A milkman claims to sell milk at its original cost price per litre, yet he still makes a profit of 30% because he mixes some amount of free water with the milk. Assuming he sells the adulterated mixture at the same price per litre that he paid for the pure milk, what percentage of the mixture is actually milk?

Introduction:
This question combines profit concept with mixture adulteration. The milkman adds free water to the milk but sells the mixture at the original cost price of pure milk. Despite this, he earns a 30% profit. From this information, we must determine what percentage of the mixture is actually milk.

Given Data / Assumptions:

• The milkman buys pure milk at some cost price per litre, say Rs M.
• He mixes water, which is free, with the milk.
• He sells the mixture at Rs M per litre, the same as the cost price of pure milk.
• He earns a profit of 30% on his cost price.
• We must find the percentage of milk in the mixture.

Concept / Approach:
Let the fraction of milk in 1 litre of the mixture be k, so the fraction of water is (1 - k). Because water is free, the cost price of 1 litre of the mixture is only due to the milk and equals M * k. The selling price per litre is M. Profit percentage is defined as:
profit% = (SP - CP) / CP * 100. Given the profit is 30%, SP = CP * 1.3. We equate the selling price M to 1.3 times the mixture cost M * k and solve for k.

Step-by-Step Solution:
Step 1: Let cost price of pure milk per litre be M rupees. Step 2: Let fraction of milk in the mixture be k, so CP of 1 litre of mixture = M * k. Step 3: Selling price of mixture per litre = M rupees. Step 4: Profit percentage = 30%, so SP = CP * (1 + 0.30) = CP * 1.3. Step 5: Thus M = 1.3 * (M * k). Step 6: Divide both sides by M (M is not zero): 1 = 1.3 * k. Step 7: So k = 1 / 1.3 = 10 / 13. Step 8: Fraction of milk in mixture is 10 / 13, so percentage of milk = (10 / 13) * 100. Step 9: (10 / 13) * 100 ≈ 76.92%.
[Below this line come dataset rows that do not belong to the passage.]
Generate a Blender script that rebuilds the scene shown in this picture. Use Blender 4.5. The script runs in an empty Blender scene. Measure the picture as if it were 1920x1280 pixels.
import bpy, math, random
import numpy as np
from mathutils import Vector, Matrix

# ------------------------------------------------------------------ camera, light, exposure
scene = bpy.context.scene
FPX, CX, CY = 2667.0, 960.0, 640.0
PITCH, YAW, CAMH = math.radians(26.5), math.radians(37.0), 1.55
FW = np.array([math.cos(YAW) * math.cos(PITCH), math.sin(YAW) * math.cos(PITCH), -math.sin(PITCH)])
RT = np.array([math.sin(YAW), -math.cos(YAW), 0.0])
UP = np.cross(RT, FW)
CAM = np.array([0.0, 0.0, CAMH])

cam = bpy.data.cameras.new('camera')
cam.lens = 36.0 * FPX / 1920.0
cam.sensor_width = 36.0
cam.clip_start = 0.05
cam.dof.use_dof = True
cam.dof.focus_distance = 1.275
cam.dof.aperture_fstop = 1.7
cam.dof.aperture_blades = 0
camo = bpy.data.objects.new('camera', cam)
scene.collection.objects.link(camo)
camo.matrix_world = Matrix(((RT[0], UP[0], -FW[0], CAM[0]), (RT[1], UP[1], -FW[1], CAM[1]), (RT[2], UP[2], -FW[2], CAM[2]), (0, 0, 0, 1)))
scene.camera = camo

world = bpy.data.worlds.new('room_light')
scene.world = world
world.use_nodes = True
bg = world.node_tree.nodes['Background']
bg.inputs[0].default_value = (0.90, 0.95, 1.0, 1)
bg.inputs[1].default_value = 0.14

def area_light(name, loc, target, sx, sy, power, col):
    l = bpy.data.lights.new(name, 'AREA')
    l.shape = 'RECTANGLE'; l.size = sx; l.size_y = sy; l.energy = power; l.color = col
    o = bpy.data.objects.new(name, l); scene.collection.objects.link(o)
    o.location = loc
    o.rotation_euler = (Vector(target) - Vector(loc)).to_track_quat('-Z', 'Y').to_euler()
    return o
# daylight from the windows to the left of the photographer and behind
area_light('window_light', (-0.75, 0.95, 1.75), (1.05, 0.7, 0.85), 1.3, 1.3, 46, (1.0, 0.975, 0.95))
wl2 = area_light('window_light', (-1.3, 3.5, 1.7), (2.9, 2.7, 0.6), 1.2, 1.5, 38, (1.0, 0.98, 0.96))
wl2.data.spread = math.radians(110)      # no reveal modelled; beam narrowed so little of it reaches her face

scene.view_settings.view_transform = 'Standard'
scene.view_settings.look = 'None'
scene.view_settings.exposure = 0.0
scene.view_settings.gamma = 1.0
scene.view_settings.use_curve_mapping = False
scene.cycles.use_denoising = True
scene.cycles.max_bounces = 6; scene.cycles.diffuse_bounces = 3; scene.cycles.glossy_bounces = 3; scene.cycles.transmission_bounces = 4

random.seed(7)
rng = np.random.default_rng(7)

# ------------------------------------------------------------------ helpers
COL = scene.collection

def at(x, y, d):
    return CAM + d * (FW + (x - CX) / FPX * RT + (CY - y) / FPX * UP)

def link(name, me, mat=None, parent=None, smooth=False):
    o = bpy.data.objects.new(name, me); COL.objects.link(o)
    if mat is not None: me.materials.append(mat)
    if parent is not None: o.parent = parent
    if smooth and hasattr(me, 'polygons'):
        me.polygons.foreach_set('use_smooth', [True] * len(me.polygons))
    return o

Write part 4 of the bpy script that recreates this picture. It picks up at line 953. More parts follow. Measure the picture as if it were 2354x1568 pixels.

Verification / Alternative check:
Assume the milkman sells 13 litres of mixture. Then milk in the mixture = 10 litres, water = 3 litres. Cost price of milk = 10 * M = 10M. Selling price of mixture = 13 * M = 13M. Profit = 13M - 10M = 3M. Profit percentage = 3M / 10M * 100 = 30%, which matches the condition given in the question and confirms that 10 / 13 or 76.92% of the mixture is milk.

Why Other Options Are Wrong:
71.02%, 63.22%, and 86.42% do not correspond to any simple fraction that gives exactly 30% profit given the structure of costs and selling price. Testing them by assuming a convenient volume of mixture would show that the profit percentage is not 30% for those compositions.
60% is too low and would yield a much higher profit percentage because the cost price per litre would be only 60% of M while the selling price remains M.

Common Pitfalls:
Many students confuse the direction of the profit calculation and set SP = CP / 1.3 instead of SP = CP * 1.3. Others wrongly treat M as a specific number instead of a variable, or mistakenly add water cost. Some learners also misinterpret the question and attempt to find the percentage of water rather than milk, leading to an inverted answer.

Final Answer:
The percentage of milk in the mixture is 76.92%.